A helpful way to understand what’s happening is Tuckman’s stages of group development. Tuckman proposed that teams typically progress through predictable phases as they learn how to work together: Forming (orientation and caution), Storming (friction and negotiation of differences), Norming (shared ways of working), and later Performing (effective, flexible collaboration) (Tuckman, 1965). The stages aren’t a tidy straight line—teams can loop back during change—but the model gives leaders a simple map: early discomfort is often not failure, it’s development.

This is where team coaching can help a newly formed team “fire on all cylinders” sooner. Coaching creates a structured space for the conversations teams tend to postpone—so they can translate goodwill into clarity, commitment, and momentum. Evidence on workplace coaching shows positive effects on performance-related outcomes, and team-focused coaching is particularly useful when it improves the quality of collective sense-making and follow-through (Cannon-Bowers et al., 2023).

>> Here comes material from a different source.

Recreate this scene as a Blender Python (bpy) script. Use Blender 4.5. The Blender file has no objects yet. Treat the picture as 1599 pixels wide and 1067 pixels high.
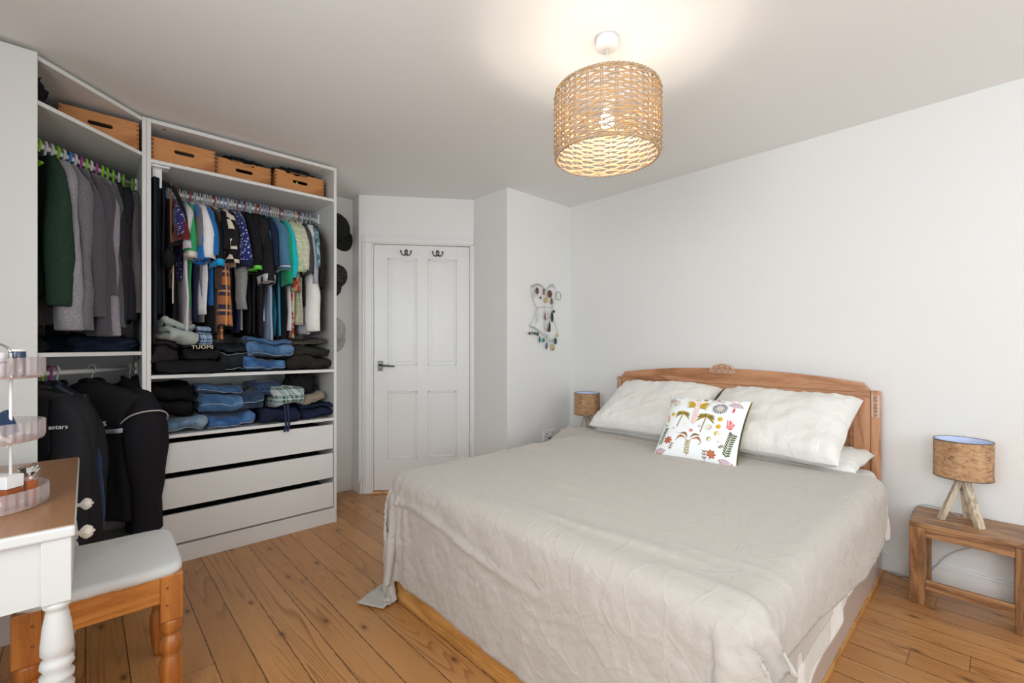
import bpy, bmesh, math, random
import numpy as np
from mathutils import Vector, Matrix, noise
PI = math.pi
S = bpy.context.scene
COL = S.collection
# ---------------------------------------------------------------- camera, world, light, exposure
CAM_H = 1.169
cam_d = bpy.data.cameras.new('camera'); cam = bpy.data.objects.new('camera', cam_d); COL.objects.link(cam)
cam_d.sensor_fit = 'HORIZONTAL'; cam_d.sensor_width = 36.0
cam_d.lens = 713.0 / 1599 * 36.0
cam_d.shift_y = 7.5 / 1599
cam_d.clip_start = 0.02
cam.location = (0, 0, CAM_H)
cam.rotation_euler = (PI / 2, 0, math.radians(46.96))
S.camera = cam
S.view_settings.view_transform = 'Standard'
S.view_settings.look = 'None'
S.view_settings.gamma = 1.0
S.view_settings.use_curve_mapping = False
S.view_settings.exposure = 0.15
try:
    S.cycles.max_bounces = 10; S.cycles.diffuse_bounces = 6; S.cycles.glossy_bounces = 4
    S.cycles.transmission_bounces = 8; S.cycles.transparent_max_bounces = 12
    S.cycles.sample_clamp_indirect = 4.0; S.cycles.use_denoising = True
    S.cycles.caustics_reflective = False; S.cycles.caustics_refractive = False
except Exception: pass
W = bpy.data.worlds.new('world'); S.world = W; W.use_nodes = True
bg = W.node_tree.nodes['Background']
sky = W.node_tree.nodes.new('ShaderNodeTexSky'); sky.sky_type = 'HOSEK_WILKIE'; sky.turbidity = 6
sky.sun_direction = Vector((0.4, 0.5, 0.6)).normalized()
mixc = W.node_tree.nodes.new('ShaderNodeMixRGB'); mixc.inputs[0].default_value = 0.7
mixc.inputs[2].default_value = (0.9, 0.95, 1.0, 1)
W.node_tree.links.new(sky.outputs[0], mixc.inputs[1]); W.node_tree.links.new(mixc.outputs[0], bg.inputs[0])
bg.inputs[1].default_value = 1.5

def area_light(name, loc, rot, sx, sy, power, color):
    l = bpy.data.lights.new(name, 'AREA'); l.shape = 'RECTANGLE'; l.size = sx; l.size_y = sy
    l.energy = power; l.color = color
    o = bpy.data.objects.new(name, l); COL.objects.link(o); o.location = loc; o.rotation_euler = rot
    o['kind'] = 'structure'
    return o
# daylight through the window behind the camera, plus fill from an added side window
area_light('window_daylight', (-0.75, -0.90, 1.45), (PI / 2, 0, 0), 2.1, 1.25, 60, (0.885, 0.95, 1.0))
area_light('window_daylight', (1.95, 1.55, 1.45), (PI / 2, 0, PI / 2), 2.0, 1.35, 27, (0.885, 0.95, 1.0))  # added side fill that evens out the room brightness

# ---------------------------------------------------------------- helpers
def link(o, parent=None):
    COL.objects.link(o)
    if parent is not None: o.parent = parent
    return o

def tag(o, label, cat, group=None, kind=None):
    if label: o['label'] = label
    if cat: o['category'] = cat
    if group: o['group'] = group
    if kind: o['kind'] = kind
    return o

def thing(name, label, cat, loc=(0, 0, 0), rot=(0, 0, 0), group=None):
    o = bpy.data.objects.new(name, None); COL.objects.link(o)
    o.empty_display_size = 0.05
    o.location = loc
    o.rotation_euler = rot if not isinstance(rot, (int, float)) else (0, 0, rot)
    return tag(o, label, cat, group)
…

In Forming, the leader’s job is to replace ambiguity with shared understanding—without over-controlling. The team needs a compelling direction (what we’re here to achieve and why it matters), clear roles and decision rights, and explicit permission to ask “basic” questions. This is also the moment to establish psychological safety—not as a slogan, but as the practical expectation that people can raise concerns, challenge assumptions, and admit uncertainty without punishment. Psychological safety supports learning behaviour in teams, which is essential when a team is still finding its feet (Edmondson, 1999).

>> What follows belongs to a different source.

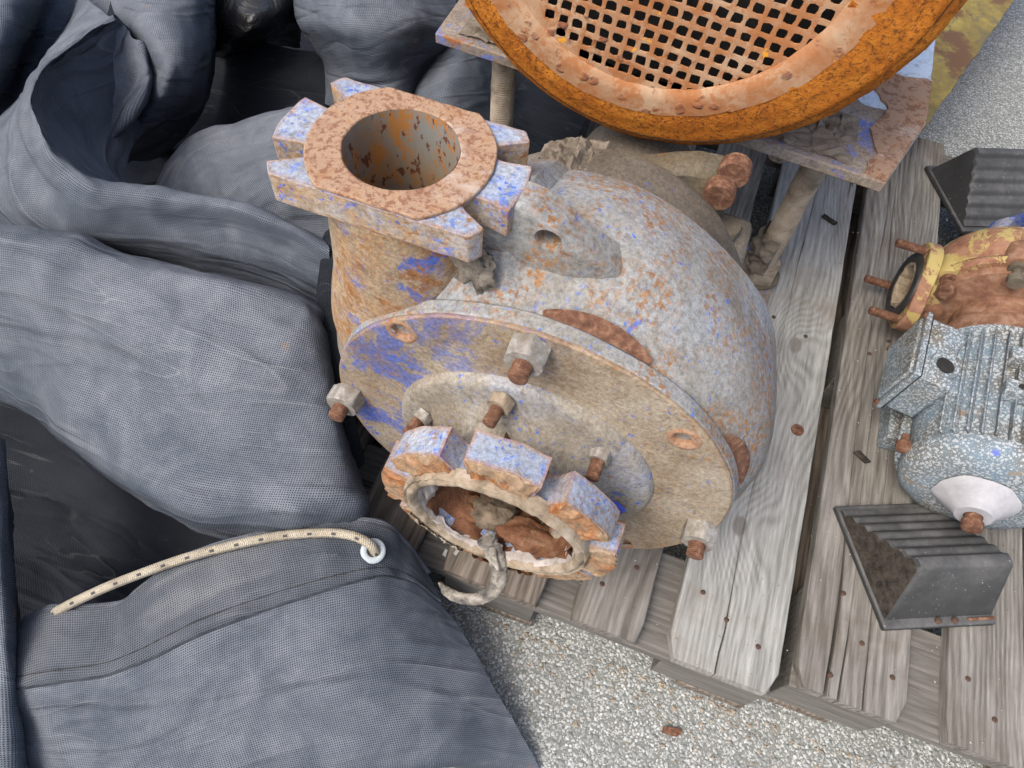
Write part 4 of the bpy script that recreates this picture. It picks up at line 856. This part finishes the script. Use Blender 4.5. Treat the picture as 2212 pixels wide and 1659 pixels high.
part('foot', MB().box((.232, .838, ZT+.001), (.40, .872, ZT+.012)), M_BRK, bk, bevel=.002); part('web', MB().prism([(.25, ZT+.012), (.40, ZT+.012), (.40, .25), (.31, .22), (.265, .18)], .852, .862, lambda u, v, d: (u, d, v)), M_BRK, bk, bevel=.002)

# ------------------------------------------------------------------ wheel chocks
def chock(label, A, B, C, ridge_in, slope_first):
    """base corner A (slope foot or back foot), B (other foot, same end), C (other end of B's edge); ridge lies ridge_in from the back foot"""
    A, B, C = (Vector((*q, ZT+.003)) for q in (A, B, C)); e = (C-B).normalized(); c = (B-A); Lc = c.length; c.normalize(); Lw = (C-B).length
    o = thing('wheel_chock', label, 'wheel chock', tuple((A+C)/2), 'black ribbed wheel chocks'); H = .098
    prof = []                                    # (distance from slope foot, height)
    foot = Lc-ridge_in; n = 46
    for k in range(n+1):
        u = k/n; x = .008+(foot-.012)*u; z = .012+(H-.012)*u; x2 = u*6.0
        rib = .0042*(math.cos(2*PI*x2)*.5+.5)**.7 if .0 < u < .96 else .0045; prof.append((x-rib*.35, z+rib-.004))
    prof += [(foot+.004, H+.001), (foot+.010, H-.003), (Lc-.012, .014), (Lc-.010, .009)]
    sl = [0.0, .004, .5, .996, 1.0]; P = []
    for k, u in enumerate((0, .02, .06, .5, .94, .98, 1)):
        inset = 1-(.035 if k in (0, 6) else 0); row = []
        for x, z in prof:
            la, lb_ = .022*z/H, .003*z/H; s_ = la+(Lw-la-lb_)*u
            zz = z*(.94 if k in (0, 6) else 1)
            d = x if slope_first else Lc-x
            row.append(tuple(A+c*d+e*s_+Vector((0, 0, zz))))
        P.append(row)
    mb = MB(); mb.grid(P); m_ = len(prof)
    body = part('ribbed_body', mb, M_BLK, o, smooth=50)
    for r in (0, 6):                             # end walls
        eb = MB(); row = P[r]; base = [tuple(Vector(q)*1) for q in row]; ft = [tuple(A+c*(x if slope_first else Lc-x)+e*(.001 if r == 0 else Lw-.001)+Vector((0, 0, .007))) for x, z in prof]
        eb.grid([base, [tuple((Vector(a)+Vector(b))/2) for a, b in zip(base, ft)], ft]); part('end_wall', eb, M_FUZZ if (r == 0 and slope_first) else M_BLK, o, smooth=50)
    rim = MB()
    q = [A, A+c*Lc, A+c*Lc+e*Lw, A+e*Lw]; ctr = (q[0]+q[2])/2
    rim.add([tuple(ctr+(p_-ctr)*s_+Vector((0, 0, z))) for z, s_ in ((-.002, 1.03), (.007, 1.03), (.009, 1.0), (.009, .86), (-.002, .86)) for p_ in q], [(i*4+j, i*4+(j+1) % 4, ((i+1) % 5)*4+(j+1) % 4, ((i+1) % 5)*4+j) for i in range(5) for j in range(4)]); part('base_rim', rim, M_BLK, o, bevel=.003)
    return o
chock('black ribbed wheel chock with dirt caked end, below the blue motor', (.020, .267), (.104, .114), (.248, .177), .062, True)
chock('clean black ribbed wheel chock beyond the yellow pump', (.109, 1.099), (.185, .940), (.34, 1.002), .055, False)

# ------------------------------------------------------------------ mesh tarp
M_DARKT = simple('dark_thread', (.02, .025, .032), (.045, .052, .062), 60, .9)
tarp = thing('mesh_tarp', 'heaped dark grey blue mesh tarp with white elastic cord left of the pump', 'tarp', (-1.0, .1, 0))
CL = {'dust': [], 'dark': []}
def patch(G, mr=9, mc=9, wr=.006, ws=9, seed=0, key='dust', px=True):
    W = [[at(*q) if px else np.array(q) for q in row] for row in G]
    A = catgrid(W, mr, mc); R, C = A.shape[:2]
    du = np.zeros((R, C)); dv_ = np.zeros((R, C))
    du[:, 1:] = np.cumsum(np.linalg.norm(np.diff(A, axis=1), axis=2), axis=1); dv_[1:, :] = np.cumsum(np.linalg.norm(np.diff(A, axis=0), axis=2), axis=0)
    du = du*.4+du.mean(0)[None]*.6; dv_ = dv_*.4+dv_.mean(1)[:, None]*.6
    N = np.cross(np.gradient(A, axis=1), np.gradient(A, axis=0)); N /= np.linalg.norm(N, axis=2)[..., None]+1e-9
    if N[..., 2].mean() < 0: N = -N
    for i in range(R):
        for j in range(C):
            q = A[i, j]; f = fbm(q, ws, seed); g_ = 1-abs(nz(q, ws*.8, seed+20))*2.2; A[i, j] += N[i, j]*(wr*f+wr*.8*max(0, g_)**3+.0012*nz(q, 60, seed))
    CL[key].append((A, du+seed*.37, dv_+seed*.21))
def behind(row, dy, dz, dx=0):
    return [tuple(at(*q)+np.array((dx, dy, dz))) for q in row]
def patchw(G, **k): patch(G, px=False, **k)
def wrow(row): return [tuple(at(*q)) for q in row]
# main front fold
r1 = [(-70, 488, .44), (63, 508, .44), (243, 549, .44), (430, 597, .43), (608, 646, .42), (676, 677, .40), (704, 705, .36)]
r2 = [(-70, 540, .43), (63, 556, .435), (243, 598, .435), (430, 645, .425), (605, 690, .415), (690, 720, .39), (714, 735, .33)]
r3 = [(-70, 640, .375), (63, 650, .39), (243, 700, .40), (430, 760, .40), (600, 790, .395), (705, 810, .37), (724, 815, .30)]
r4 = [(-70, 740, .30), (63, 750, .325), (240, 810, .345), (430, 880, .36), (610, 900, .365), (722, 910, .345), (742, 915, .27)]
r5 = [(-70, 810, .24), (63, 850, .26), (220, 940, .29), (420, 1010, .32), (620, 1020, .33), (745, 1010, .31), (768, 1015, .22)]
r6 = [(-70, 838, .20), (80, 895, .22), (230, 1015, .26), (410, 1108, .295), (640, 1105, .305), (775, 1100, .28), (795, 1105, .19)]
r7 = [(-70, 850, .12), (90, 915, .14), (245, 1040, .16), (425, 1150, .19), (650, 1190, .20), (800, 1180, .19), (815, 1185, .13)]
patchw([behind(r1, .10, -.22), behind(r1, .035, -.045), wrow(r1), wrow(r2), wrow(r3), wrow(r4), wrow(r5), wrow(r6), wrow(r7)], mr=10, mc=14, wr=.0085, ws=6, seed=1)
# second fold: ridge sweeps down the left then across to the pump
ridge = [(248, 44, .44), (194, 73, .46), (121, 126, .49), (87, 160, .50), (68, 219, .505), (87, 272, .50), (112, 330, .49), (146, 365, .48), (194, 399, .475), (233, 408, .47), (316, 418, .465), (413, 433, .46), (496, 445, .46), (559, 467, .46), (632, 496, .455), (712, 540, .44)]
o1_ = [(215, 22, .43), (170, 66, .44), (98, 132, .475), (68, 178, .485), (46, 236, .485), (50, 296, .48), (70, 360, .465), (105, 415, .45), (165, 455, .44), (215, 466, .44), (318, 472, .435), (418, 482, .43), (505, 492, .43), (570, 512, .43), (640, 540, .425), (716, 585, .41)]
o2_ = [(180, -10, .38), (150, 56, .38), (86, 142, .40), (55, 192, .40), (10, 262, .42), (-10, 310, .43), (0, 410, .41), (50, 478, .39), (125, 515, .385), (200, 530, .385), (320, 540, .385), (428, 550, .385), (515, 560, .385), (585, 580, .385), (652, 610, .38), (718, 650, .36)]
o3_ = [(165, -20, .22), (142, 50, .22), (82, 148, .22), (45, 200, .22), (-20, 280, .33), (-80, 330, .35), (-70, 450, .32), (0, 520, .28), (95, 560, .27), (190, 585, .27), (322, 610, .27), (438, 640, .27), (525, 660, .27), (600, 690, .27), (660, 715, .27), (722, 760, .25)]
i1_ = [(256, 40, .42), (206, 78, .44), (136, 132, .465), (103, 166, .475), (84, 220, .478), (102, 268, .475), (126, 320, .465), (156, 352, .455), (200, 388, .45), (238, 397, .445), (318, 408, .44), (413, 424, .435), (496, 436, .435), (560, 458, .435), (634, 488, .43), (714, 530, .42)]
inn_ = [tuple(at(*q)+np.array((.02, .05, -.16))) for q in i1_]
patchw([inn_, wrow(i1_), wrow(ridge), wrow(o1_), wrow(o2_), wrow(o3_)], mr=10, mc=8, wr=.0045, ws=9, seed=2)
# flap inside the loop
fa = [(250, 44, .43), (198, 78, .45), (126, 132, .475), (95, 168, .478), (84, 222, .472), (104, 272, .465), (130, 322, .45), (156, 356, .435)]
fb = [(262, 52, .415), (240, 95, .41), (195, 150, .405), (165, 190, .40), (150, 235, .395), (152, 285, .39), (160, 330, .39), (165, 360, .39)]
fc = [(285, 75, .41), (285, 125, .40), (265, 170, .385), (240, 210, .375), (215, 250, .365), (195, 300, .355), (180, 340, .35), (172, 363, .35)]
fd = [(305, 98, .41), (317, 135, .405), (320, 170, .395), (308, 210, .385), (286, 250, .37), (245, 300, .35), (208, 335, .335), (182, 362, .33)]
fe = [(308, 100, .38), (321, 138, .37), (324, 172, .36), (312, 214, .345), (290, 255, .33), (249, 305, .31), (212, 340, .29), (186, 368, .28)]
patchw([wrow(fa), wrow(fb), wrow(fc), wrow(fd), wrow(fe)], mr=10, mc=10, wr=.007, ws=10, seed=3)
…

If Forming is about alignment, Storming is about honesty. Differences surface—about standards, pace, influence, and what “good” looks like. High-performing teams don’t avoid Storming; they learn to use it well. Leaders can accelerate progress by naming the stage as normal, keeping disagreement focused on ideas and trade-offs, and building brief moments of reflection that turn friction into learning. Research indicates team reflexivity—pausing to review goals, processes, and relationships—is associated with better performance (Leblanc et al., 2024).

Done consistently, this moves the team into Norming, where shared habits stabilise coordination and accountability—creating the platform for truly successful performance.

References

Cannon-Bowers, J. A., Bowers, C., & Salas, E. (2023). Workplace coaching: A meta-analysis and recommendations for future research. Frontiers in Psychology.
Edmondson, A. C. (1999). Psychological safety and learning behavior in work teams. Administrative Science Quarterly, 44(2), 350–383.
Leblanc, P. M., et al. (2024). A meta-analysis of team reflexivity: Antecedents, outcomes, and boundary conditions. Organizational Behavior and Human Decision Processes.
Tuckman, B. W. (1965). Developmental sequence in small groups. Psychological Bulletin, 63(6), 384–399.